Snodgrass v. Butler

54 Miss. 45 | Miss. | 1876

Simrall, C. J.,

delivered the opinion of the court.

The predicate of a bill of interpleader is that the complainant is the mere holder of a stake, which he desires to be contested for by other parties, he being wholly indifferent between them. He must occupy the position of a naked trustee of property, which he is willing to deliver to the rightful owner; but since there are two or more claimants, and he is not willing to decide which has the better right, he proposes to devolve that responsibility on the court. Disclaiming any interest in that question, and in evidence of his sincerity, he must bring the money into court, and subject it to its control, and must fortify his bill with an affidavit that he is not in collusion with either contestant. Hyman v. Cameron, 46 Miss. 725, 729; 2 Story Eq. Jur. §§ 807, 808; Story Eq. Pl. § 297. The complainant must disclose a right to bring such bill; that is, he must show that he is a mere implied trustee. An agent who has collected money for his principal is not so far an implied trustee as that he can interplead his principal and a third person, who is an adversary claimant. Nor will such bills lie ordinarily, except in cases of privity of some sort between the parties, as of estate, title, or contract. It would follow, that if the several claimants assert rights under adverse titles, which are of different natures, such rights cannot properly be litigated in this suit. The rule finds an apt illustration in the case of a tenant, who can only in-terplead those persons who claim rent in privity of contract or tenure, as where the conflict is between the original lessor and one claiming the rent as assignee. But if a stranger claims under title paramount, there is an absence of privity, and the suit cannot be maintained. Story Eq. PI. § 294; 2 Story Eq. Jur. §§ 811, 821.

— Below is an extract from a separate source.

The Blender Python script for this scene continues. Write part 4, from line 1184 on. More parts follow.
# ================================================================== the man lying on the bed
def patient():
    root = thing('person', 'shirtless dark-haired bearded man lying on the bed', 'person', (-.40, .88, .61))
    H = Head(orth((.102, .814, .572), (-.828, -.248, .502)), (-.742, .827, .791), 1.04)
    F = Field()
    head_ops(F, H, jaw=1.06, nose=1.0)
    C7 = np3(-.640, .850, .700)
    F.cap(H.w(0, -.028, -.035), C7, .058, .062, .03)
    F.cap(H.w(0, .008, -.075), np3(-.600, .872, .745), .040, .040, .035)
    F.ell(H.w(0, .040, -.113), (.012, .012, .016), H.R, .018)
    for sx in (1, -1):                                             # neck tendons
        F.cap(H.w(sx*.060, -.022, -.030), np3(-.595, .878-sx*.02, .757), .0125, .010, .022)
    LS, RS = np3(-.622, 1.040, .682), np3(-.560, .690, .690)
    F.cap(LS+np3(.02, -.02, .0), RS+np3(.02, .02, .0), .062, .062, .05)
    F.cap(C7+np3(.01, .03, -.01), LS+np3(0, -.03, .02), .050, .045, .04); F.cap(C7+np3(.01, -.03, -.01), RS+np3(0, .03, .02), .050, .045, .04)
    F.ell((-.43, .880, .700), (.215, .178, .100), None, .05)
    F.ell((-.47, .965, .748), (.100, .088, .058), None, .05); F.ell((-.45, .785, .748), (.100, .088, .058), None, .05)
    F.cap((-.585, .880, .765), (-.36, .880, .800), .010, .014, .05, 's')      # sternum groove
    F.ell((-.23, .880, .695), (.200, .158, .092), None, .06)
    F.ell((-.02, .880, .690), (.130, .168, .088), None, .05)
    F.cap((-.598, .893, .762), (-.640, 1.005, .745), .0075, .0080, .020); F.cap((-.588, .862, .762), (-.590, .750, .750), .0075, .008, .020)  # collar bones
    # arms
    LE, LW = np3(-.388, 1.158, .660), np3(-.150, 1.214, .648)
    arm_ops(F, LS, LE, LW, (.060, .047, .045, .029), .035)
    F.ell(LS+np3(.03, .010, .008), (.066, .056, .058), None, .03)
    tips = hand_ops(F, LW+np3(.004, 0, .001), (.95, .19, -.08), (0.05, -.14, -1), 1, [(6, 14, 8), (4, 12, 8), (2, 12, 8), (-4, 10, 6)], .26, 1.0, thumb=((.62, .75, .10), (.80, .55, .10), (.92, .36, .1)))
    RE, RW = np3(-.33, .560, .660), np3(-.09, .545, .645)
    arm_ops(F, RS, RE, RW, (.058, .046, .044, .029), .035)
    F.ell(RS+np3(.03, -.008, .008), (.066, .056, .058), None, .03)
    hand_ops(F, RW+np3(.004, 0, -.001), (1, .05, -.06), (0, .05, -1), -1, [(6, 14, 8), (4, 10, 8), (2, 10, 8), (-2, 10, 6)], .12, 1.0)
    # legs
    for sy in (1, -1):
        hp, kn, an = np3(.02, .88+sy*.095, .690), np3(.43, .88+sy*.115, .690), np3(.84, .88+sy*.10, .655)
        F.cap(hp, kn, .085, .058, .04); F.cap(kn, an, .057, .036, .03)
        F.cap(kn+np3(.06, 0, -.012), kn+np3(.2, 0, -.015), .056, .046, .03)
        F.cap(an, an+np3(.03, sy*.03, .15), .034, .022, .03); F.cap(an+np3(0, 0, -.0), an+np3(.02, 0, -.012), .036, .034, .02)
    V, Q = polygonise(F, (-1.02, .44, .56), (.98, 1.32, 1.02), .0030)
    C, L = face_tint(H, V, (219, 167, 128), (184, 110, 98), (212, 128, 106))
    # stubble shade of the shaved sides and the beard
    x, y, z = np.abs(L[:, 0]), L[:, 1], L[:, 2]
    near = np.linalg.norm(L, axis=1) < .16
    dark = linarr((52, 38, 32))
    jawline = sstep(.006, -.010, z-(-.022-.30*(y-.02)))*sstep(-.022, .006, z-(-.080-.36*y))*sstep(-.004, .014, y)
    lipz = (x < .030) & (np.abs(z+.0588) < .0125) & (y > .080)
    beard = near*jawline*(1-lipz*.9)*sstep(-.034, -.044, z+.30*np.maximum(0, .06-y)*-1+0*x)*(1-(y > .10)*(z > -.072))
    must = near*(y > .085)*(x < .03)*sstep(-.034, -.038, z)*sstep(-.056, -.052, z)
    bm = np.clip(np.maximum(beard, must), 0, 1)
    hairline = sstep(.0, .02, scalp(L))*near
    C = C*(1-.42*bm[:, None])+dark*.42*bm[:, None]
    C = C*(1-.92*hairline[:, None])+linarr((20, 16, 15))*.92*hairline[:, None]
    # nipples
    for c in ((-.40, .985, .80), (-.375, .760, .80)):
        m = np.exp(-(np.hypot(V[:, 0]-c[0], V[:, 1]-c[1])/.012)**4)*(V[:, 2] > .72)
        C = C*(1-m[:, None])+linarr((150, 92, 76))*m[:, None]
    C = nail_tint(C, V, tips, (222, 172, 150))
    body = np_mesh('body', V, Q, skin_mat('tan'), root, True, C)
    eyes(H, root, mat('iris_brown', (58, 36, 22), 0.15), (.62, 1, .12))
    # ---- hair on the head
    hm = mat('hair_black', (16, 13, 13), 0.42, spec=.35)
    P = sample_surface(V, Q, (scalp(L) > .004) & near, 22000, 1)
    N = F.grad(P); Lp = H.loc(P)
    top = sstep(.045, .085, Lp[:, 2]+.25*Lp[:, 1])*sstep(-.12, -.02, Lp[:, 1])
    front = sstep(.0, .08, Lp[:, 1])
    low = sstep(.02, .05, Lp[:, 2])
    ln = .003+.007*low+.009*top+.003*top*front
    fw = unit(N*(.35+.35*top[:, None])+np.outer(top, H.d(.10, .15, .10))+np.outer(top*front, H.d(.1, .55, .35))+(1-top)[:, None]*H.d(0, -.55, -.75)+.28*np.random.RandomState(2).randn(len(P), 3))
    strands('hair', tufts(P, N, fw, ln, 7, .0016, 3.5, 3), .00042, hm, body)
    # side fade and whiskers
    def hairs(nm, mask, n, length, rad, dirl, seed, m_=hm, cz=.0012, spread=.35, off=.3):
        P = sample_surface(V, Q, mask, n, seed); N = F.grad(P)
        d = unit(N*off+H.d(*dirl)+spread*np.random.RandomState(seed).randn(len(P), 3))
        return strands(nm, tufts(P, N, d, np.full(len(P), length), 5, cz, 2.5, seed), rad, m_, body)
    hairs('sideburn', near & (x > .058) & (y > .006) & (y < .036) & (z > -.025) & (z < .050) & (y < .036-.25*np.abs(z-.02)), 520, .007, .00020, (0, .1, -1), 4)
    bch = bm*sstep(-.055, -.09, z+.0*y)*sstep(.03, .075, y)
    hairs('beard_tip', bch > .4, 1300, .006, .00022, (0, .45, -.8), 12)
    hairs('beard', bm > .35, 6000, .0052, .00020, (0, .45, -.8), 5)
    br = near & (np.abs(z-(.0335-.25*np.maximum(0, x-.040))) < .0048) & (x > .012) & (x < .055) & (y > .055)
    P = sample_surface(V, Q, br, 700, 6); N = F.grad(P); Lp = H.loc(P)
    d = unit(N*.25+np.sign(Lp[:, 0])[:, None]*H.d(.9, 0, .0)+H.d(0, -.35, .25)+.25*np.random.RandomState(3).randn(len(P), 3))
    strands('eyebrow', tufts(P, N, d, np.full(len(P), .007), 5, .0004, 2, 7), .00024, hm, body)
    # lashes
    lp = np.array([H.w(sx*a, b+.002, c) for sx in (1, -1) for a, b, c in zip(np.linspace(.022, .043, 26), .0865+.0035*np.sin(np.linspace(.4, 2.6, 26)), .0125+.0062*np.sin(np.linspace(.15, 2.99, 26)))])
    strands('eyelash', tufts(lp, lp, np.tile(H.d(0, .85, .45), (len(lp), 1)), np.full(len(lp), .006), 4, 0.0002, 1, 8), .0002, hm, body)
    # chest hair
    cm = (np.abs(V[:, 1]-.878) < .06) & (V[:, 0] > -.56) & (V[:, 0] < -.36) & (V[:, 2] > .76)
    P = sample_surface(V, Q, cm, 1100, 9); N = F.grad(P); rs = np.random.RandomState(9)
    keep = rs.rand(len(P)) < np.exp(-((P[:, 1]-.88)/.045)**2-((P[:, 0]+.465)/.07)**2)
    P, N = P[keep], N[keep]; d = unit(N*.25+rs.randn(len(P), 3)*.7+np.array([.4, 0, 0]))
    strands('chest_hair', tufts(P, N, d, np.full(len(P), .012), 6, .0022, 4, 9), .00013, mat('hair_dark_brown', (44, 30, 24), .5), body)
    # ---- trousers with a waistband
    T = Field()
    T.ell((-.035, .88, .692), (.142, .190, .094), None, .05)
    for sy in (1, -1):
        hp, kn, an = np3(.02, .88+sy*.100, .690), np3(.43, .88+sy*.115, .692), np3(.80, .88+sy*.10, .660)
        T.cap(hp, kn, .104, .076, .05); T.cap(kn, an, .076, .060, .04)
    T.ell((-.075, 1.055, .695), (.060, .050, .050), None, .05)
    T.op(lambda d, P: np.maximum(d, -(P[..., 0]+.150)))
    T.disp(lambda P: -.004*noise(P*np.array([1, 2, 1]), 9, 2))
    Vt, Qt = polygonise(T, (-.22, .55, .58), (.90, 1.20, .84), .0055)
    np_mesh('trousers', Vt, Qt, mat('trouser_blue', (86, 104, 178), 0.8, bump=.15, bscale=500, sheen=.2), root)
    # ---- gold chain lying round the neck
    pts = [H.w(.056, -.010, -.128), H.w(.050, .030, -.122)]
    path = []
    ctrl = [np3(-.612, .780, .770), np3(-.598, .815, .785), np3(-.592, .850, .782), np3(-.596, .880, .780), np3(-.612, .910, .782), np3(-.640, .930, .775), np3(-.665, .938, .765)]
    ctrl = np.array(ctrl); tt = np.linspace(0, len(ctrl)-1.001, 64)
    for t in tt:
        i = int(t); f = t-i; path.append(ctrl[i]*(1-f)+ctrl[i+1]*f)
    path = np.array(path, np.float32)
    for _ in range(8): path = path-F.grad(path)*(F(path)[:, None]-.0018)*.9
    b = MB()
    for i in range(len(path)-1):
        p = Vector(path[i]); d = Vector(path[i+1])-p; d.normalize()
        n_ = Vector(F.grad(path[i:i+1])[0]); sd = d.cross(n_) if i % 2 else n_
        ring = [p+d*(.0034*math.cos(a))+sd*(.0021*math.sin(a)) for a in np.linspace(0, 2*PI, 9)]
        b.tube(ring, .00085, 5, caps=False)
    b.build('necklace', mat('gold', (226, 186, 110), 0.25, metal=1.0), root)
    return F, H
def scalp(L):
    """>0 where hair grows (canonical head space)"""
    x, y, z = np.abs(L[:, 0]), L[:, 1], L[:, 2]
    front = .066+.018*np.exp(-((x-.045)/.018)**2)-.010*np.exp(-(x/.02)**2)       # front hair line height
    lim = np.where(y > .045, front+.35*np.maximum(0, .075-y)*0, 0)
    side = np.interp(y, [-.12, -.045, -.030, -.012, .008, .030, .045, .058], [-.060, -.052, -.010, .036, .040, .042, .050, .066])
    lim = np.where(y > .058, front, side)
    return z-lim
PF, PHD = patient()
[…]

The bill seems to be inconsistent. It avers, first, that one Nabors is owner in fee of the land, under a conveyance in 1857, and then alleges that, on investigation since the complainant went into possession, he has ascertained that Davis claims to be the real owner. It is not disclosed what has *50become of the title which vested in Nabors in 1857, nor does the complainant explain the character of Davis’s title so as to discover how he is the true owner. It was incumbent on the complainant to set forth the claims of the proposed contestants, in order that the court may see that they sustain such relations to the fund as call for an interpleader. Story Eq. PI. § 293. It is not shown that there is privity of title, estate, or contract between Butler and Davis; indeed, the pleader most probably meant to affirm that Davis claimed by adverse paramount title as against Butler. Further, the complainant did not pay the money into court, nor did he accompany his bill with the affidavit that he was not in collusion with either claimant. The demurrer was properly sustained. Decree affirmed.